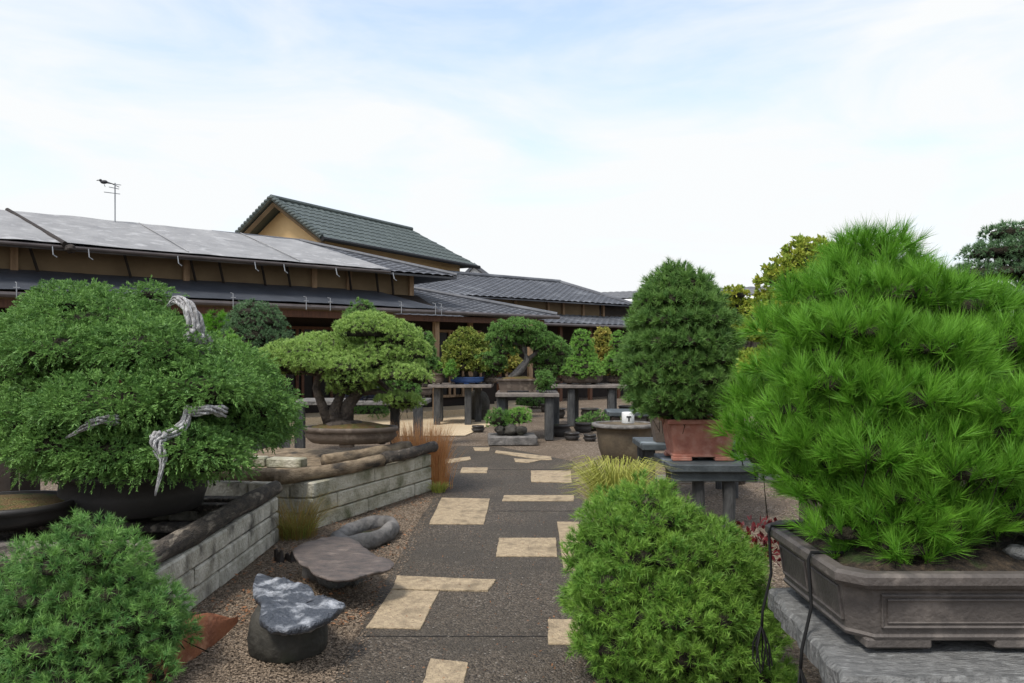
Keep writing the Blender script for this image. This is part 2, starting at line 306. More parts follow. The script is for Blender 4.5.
def pad_clumps(pads, rng, spacing, cut=-.35, under=.45, keep=.82):
    pos = []; nor = []
    A = np.array([[*p[:6]] for p in pads])
    for i, (cx, cy, cz, rx, ry, rz) in enumerate(A):
        area = 4*math.pi*(((rx*ry)**1.6+(rx*rz)**1.6+(ry*rz)**1.6)/3)**(1/1.6)*.75
        n = max(6, int(area/spacing**2)); k = np.arange(n)+.5
        z = 1-k/n*(1-cut); ph = k*2.399963+rng.uniform(0, 6); z = np.clip(z+rng.normal(0, .35/n**.5, n), cut, 1); ph += rng.normal(0, 1.1/n**.5, n)
        s_ = np.sqrt(np.maximum(0, 1-z*z)); d = np.stack([s_*np.cos(ph), s_*np.sin(ph), z], 1)
        zz = np.where(d[:, 2] < 0, d[:, 2]*under, d[:, 2])
        p = np.stack([cx+d[:, 0]*rx, cy+d[:, 1]*ry, cz+zz*rz], 1)
        p += (rng.uniform(-.9, .35, n)*spacing*.55)[:, None]*d
        nn = nrm(d/np.array([rx, ry, rz]))
        ok = np.ones(n, bool)
        for j, B in enumerate(A):
            if j == i: continue
            q = (p-B[:3])/B[3:6]; ok &= ~(((q**2).sum(1) < keep**2) & (q[:, 2] > -.3))
        pos.append(p[ok]); nor.append(nn[ok])
    return np.concatenate(pos), np.concatenate(nor)
def foliage(parent, pads, mat_, seed=1, spacing=.07, clump=.045, tpc=6, kind='needle', k=20, L_=.04, wd=.003, spread=(.2, 1.1), droop=0, up=.45, cut=-.35, core=.78, name='crown', keep=.82, tvar=.28, under=.45, leaf=False, extra=None, inner=.6, fwd=.5, base=.15):
    rng = np.random.default_rng(seed)
    c, nn = pad_clumps(pads, rng, spacing, cut, under, keep)
    if extra is not None: c = np.concatenate([c, extra[0]]); nn = np.concatenate([nn, extra[1]])
    ax = nrm(nn+np.array([0, 0, up])+rng.normal(0, .15, nn.shape)); n = len(c)
    ct = np.clip(.5+rng.normal(0, tvar, n), 0, 1)
    if inner:
        sel = rng.uniform(size=n) < inner; c2 = c[sel]-nn[sel]*spacing*rng.uniform(.8, 2.0, (sel.sum(), 1)); c = np.concatenate([c, c2]); ax = np.concatenate([ax, ax[sel]]); ct = np.concatenate([ct, ct[sel]]); n = len(c)
    C_ = np.repeat(c, tpc, 0); A_ = np.repeat(ax, tpc, 0)
    th = np.arccos(rng.uniform(.05, 1, n*tpc))[:, None]; q = perp(A_, rng); dl = A_*np.cos(th)+q*np.sin(th); pull = fwd
    sz = np.repeat(rng.uniform(.7, 1.25, n), tpc)[:, None]
    p = C_+dl*clump*sz*rng.uniform(.45, 1, (n*tpc, 1)); d = nrm(dl+A_*pull)
    T = np.clip(np.repeat(ct, tpc)+rng.normal(0, .1, n*tpc), 0, 1)
    if kind == 'needle': V, fn, tt, tp = needles(p, d, T, rng, k, L_, wd, spread, droop, base, leaf=leaf)
    else:
        d[:, 2] -= droop; d = nrm(d); V, fn, tt, tp = sprays(p, d, T, rng, k, L_, wd)
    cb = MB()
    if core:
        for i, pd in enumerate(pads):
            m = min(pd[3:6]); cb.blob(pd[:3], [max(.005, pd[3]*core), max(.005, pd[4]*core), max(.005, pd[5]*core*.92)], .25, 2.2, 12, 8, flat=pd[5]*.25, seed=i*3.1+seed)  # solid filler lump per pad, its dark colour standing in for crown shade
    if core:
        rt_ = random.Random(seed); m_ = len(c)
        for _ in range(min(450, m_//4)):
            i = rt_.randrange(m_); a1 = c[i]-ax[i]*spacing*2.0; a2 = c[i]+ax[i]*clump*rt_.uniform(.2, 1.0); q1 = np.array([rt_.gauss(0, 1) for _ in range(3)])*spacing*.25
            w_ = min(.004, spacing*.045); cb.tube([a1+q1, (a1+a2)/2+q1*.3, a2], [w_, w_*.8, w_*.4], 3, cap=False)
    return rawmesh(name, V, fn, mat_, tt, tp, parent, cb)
def mound(levels, pr, seed=0, squash=.6, yk=1.0, rnd=1.0):
    """levels: (z, cx, cy, r). rings of pads filling a mound"""
    rs = random.Random(seed); pads = []
    for z, cx, cy, r in levels:
        q = min(pr, r*.8+.02); rr = max(0, r-q)
        n = max(1, int(2*math.pi*rr/(q*1.15))) if rr > .02 else 1
        a0 = rs.uniform(0, 6)
        for i in range(n):
            a_ = a0+2*math.pi*i/n; f = 1-.04*rnd+rnd*rs.uniform(-.16, .16); s = q*(1+rnd*rs.uniform(-.22, .22))
            pads.append((cx+math.cos(a_)*rr*f, cy+math.sin(a_)*rr*f*yk, z-s*squash*.5+rs.uniform(-.02, .02), s, s*yk, s*squash))
        if rr > q*1.2: pads.append((cx, cy, z-q*squash*.5, rr, rr*yk, q*squash*.7))
    return pads
def limbs(parent, base, top, r0, pads, mat_=None, seed=0, wob=.12, trunk=None, name='trunk', seg=10, every=1):
    rs = random.Random(seed); base = np.array(base, float); top = np.array(top, float); b = MB()
    if trunk is None:
        n = 9; Ln = np.linalg.norm(top-base); trunk = []
        for i in range(n):
            t = i/(n-1); p = base*(1-t)+top*t; p = p+np.array([math.sin(t*5+seed)*wob*Ln*(1-t*.5), math.cos(t*4+seed*2)*wob*.6*Ln, 0])*(min(1, t*3))*.6; trunk.append(p)
    trunk = np.array(trunk); n = len(trunk)
    rad = [r0*(1-.8*i/(n-1))*(1.35 if i == 0 else 1) for i in range(n)]
    b.tube(trunk, rad, seg, rough=.13, seed=seed)
    for i, pd in enumerate(pads[::every]):
        e = np.array(pd[:3])-np.array([0, 0, pd[5]*.2]); j = int(np.argmin([np.linalg.norm(e-t_)+max(0, t_[2]-e[2])*2 for t_ in trunk])); j = min(max(j, 1), n-1)
        s = trunk[j]; m = (s+e)/2+np.array([rs.uniform(-.04, .04), rs.uniform(-.04, .04), rs.uniform(-.02, .05)])
        r1 = rad[j]*.5; b.tube([s, (s+m)/2+np.array([0, 0, .01]), m, (m+e)/2, e], [r1, r1*.8, r1*.6, r1*.42, r1*.2], 6, rough=.1, seed=i)
    return b.build(name, mat_ or M['bark'], parent, True)
def blades(parent, c, r, h, n, mat_, seed=0, lean=.5, wd=.006, name='blades', kink=.5, yk=1.0, make_thing=True):
    rng = np.random.default_rng(seed); a_ = rng.uniform(0, 2*math.pi, n); rr = r*np.sqrt(rng.uniform(0, 1, n))*.5
    b0 = np.stack([c[0]+np.cos(a_)*rr, c[1]+np.sin(a_)*rr*yk, np.full(n, c[2])], 1)
    a2 = a_+rng.normal(0, .5, n); out_ = np.stack([np.cos(a2), np.sin(a2)*yk, np.zeros(n)], 1); hh = h*rng.uniform(.55, 1.05, n); ln = lean*rng.uniform(.2, 1.2, n)*h
    sd = np.stack([-np.sin(a2), np.cos(a2), np.zeros(n)], 1)+rng.normal(0, .5, (n, 3)); sd = nrm(sd)*wd/2
    V = []; tp = []
    ts = np.linspace(0, 1, 5)
    def pt(t): return b0+out_*(ln*t**1.8)[:, None]+np.array([0, 0, 1.])*(hh*(t-kink*t**3*.75))[:, None]
    for i in range(4):
        t0, t1 = ts[i], ts[i+1]; w0, w1 = 1-t0**2*.9, 1-t1**2*.95
        V.append(np.stack([pt(t0)-sd*w0, pt(t0)+sd*w0, pt(t1)+sd*w1, pt(t1)-sd*w1], 1)); tp.append(np.tile([t0, t0, t1, t1], (n, 1)))
    V = np.stack(V, 1).reshape(-1, 3); tp = np.stack(tp, 1).ravel(); T = np.repeat(np.clip(rng.normal(.5, .28, n), 0, 1), 16)
    return rawmesh(name, V, 4, mat_, T, tp, parent)

# ---------------------------------------------------------------- ground and path
def sheet(name, poly, z, m, kind='structure'):
    o = meshobj(name, [(p[0], p[1], z) for p in poly], [tuple(range(len(poly)))], m)
    o['kind'] = kind; return o
# ground: one sheet, gently uneven near the camera
xs = np.concatenate([[-400, -120, -40], np.linspace(-14, 14, 113), [40, 120, 400]]); ys = np.concatenate([[-60, -10], np.linspace(0, 30, 121), [60, 150, 600]])
V = []; 
for y in ys:
    for x in xs:
        z = -.004
        if -13 < x < 13 and 1 < y < 13:
            dx = max(0, -.84-x, x-.9)*min(1, 13-y)
            z += .03*noise.noise(Vector((x*.9, y*.9, 0)))*min(1, dx*2)-.0*dx
        V.append((x, y, z))
nx = len(xs); Fc = [(j*nx+i, j*nx+i+1, (j+1)*nx+i+1, (j+1)*nx+i) for j in range(len(ys)-1) for i in range(nx-1)]
g = meshobj('ground', V, Fc, M['gravel'], smooth=True); g['kind'] = 'structure'
rp = random.Random(5)
lft = [(-.86+rp.uniform(-.02, .02), y) for y in np.linspace(0.5, 10.9, 27)]
rgt = [(.5+min(1, max(0, (y-4)/3))*.25+rp.uniform(-.025, .025), y) for y in np.linspace(10.9, .5, 27)]
V = [(x, y, .008) for x, y in lft+rgt]
pth = meshobj('path', V, [tuple(range(len(V)))], M['asphalt']); pth['kind'] = 'structure'
jb = MB()
for yy in (G(450, 638)[1], G(450, 512)[1], 10.7):
    jb.box((-.18 if yy < 5 else -.06, yy, .0095), (1.27 if yy < 5 else 1.5, .006, .003))
j = jb.build('path_joint', M['black']); j['kind'] = 'structure'
dk = sheet('side_path', [G(440, 468.5)[:2], G(505, 468.5)[:2], G(572, 468.5)[:2], G(575, 462)[:2], G(545, 456)[:2], G(500, 447)[:2], G(455, 446)[:2], G(440, 455)[:2]], .006, M['asphalt'])
sheet('sand_court', [(-9, 14.6), (-.9, 15.2), (-.4, 18.0), (.5, 19.5), (.6, 27.5), (-12, 24)], .012, M['sand'])
slabs = [
 ([(430,657),(468,661),(460,700),(418,700)], 'tan paving slab cut off by the bottom edge of the photo'),
 ([(397,575),(496,579),(488,589.5),(392,588)], 'long narrow tan strip forming the top of the L shaped paving'),
 ([(391,589),(439,590),(421,627),(366,626)], 'tan square slab forming the foot of the L shaped paving'),
 ([(548,618),(600,618),(606,642),(548,642)], 'tan slab half hidden under the left of the foreground pine mound'),
 ([(499,537),(556,537),(557,555),(496,555)], 'wide tan slab lying crosswise in the middle of the dark path'),
 ([(557,521),(579,521),(585,569),(564,569)], 'narrow tan slab lying lengthwise beside the wide crosswise slab'),
 ([(441.5,497),(490,498),(484,523),(429,523)], 'squarish tan slab with dirty brown centre on the path left side'),
 ([(504,494.5),(574,494.5),(574,500),(502,500)], 'thin long tan strip crossing the path behind the dirty slab'),
 ([(531,470),(571,470),(572,482),(531,481)], 'duller brown tan slab on the path near the yellow grass'),
 ([(462,467),(488,467),(487,472),(460,472)], 'small tan slab at the far left corner of the main path'),
 ([(438,460),(470,456),(471,459),(440,464)], 'slanted thin tan slab beside the orange grass clump'),
 ([(496,450),(551,456),(552,459),(540,459),(495,452)], 'long slanted tan slab in front of the low planter block'),
 ([(514,458),(541,459.5),(529,462),(515,461)], 'short pointed tan slab touching the long slanted one'),
 ([(473,447),(490,447),(489,450),(475,450)], 'smallest and farthest tan slab past the end of the path')]
for k, (poly, lab) in enumerate(slabs):
    pts = [G(*p, z=.022) for p in poly]; rs = random.Random(k); q = []
    for i in range(len(pts)):
        a_, b_ = pts[i][:2], pts[(i+1) % len(pts)][:2]; n = 7
        for t in range(n):
            p = a_+(b_-a_)*t/n; q.append(p+np.array([rs.uniform(-1, 1), rs.uniform(-1, 1)])*.0035)
    z1 = .017 if k != 1 else .02
    b = MB(); b.prism(q[::-1] if np.cross(np.append(q[3]-q[0], 0), np.append(q[10]-q[0], 0))[2] < 0 else q, 0, z1, .004)
    o = b.build('paving_slab', M['slab'], origin=(*np.mean(q, axis=0), 0)); tag(o, lab, 'paving slab', 'tan stone slabs set in the path')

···

• Set task: Copy each line containing the word "parent" from the data.

• Solution to this task:
def foliage(parent, pads, mat_, seed=1, spacing=.07, clump=.045, tpc=6, kind='needle', k=20, L_=.04, wd=.003, spread=(.2, 1.1), droop=0, up=.45, cut=-.35, core=.78, name='crown', keep=.82, tvar=.28, under=.45, leaf=False, extra=None, inner=.6, fwd=.5, base=.15):
    return rawmesh(name, V, fn, mat_, tt, tp, parent, cb)
def limbs(parent, base, top, r0, pads, mat_=None, seed=0, wob=.12, trunk=None, name='trunk', seg=10, every=1):
    return b.build(name, mat_ or M['bark'], parent, True)
def blades(parent, c, r, h, n, mat_, seed=0, lean=.5, wd=.006, name='blades', kink=.5, yk=1.0, make_thing=True):
    return rawmesh(name, V, 4, mat_, T, tp, parent)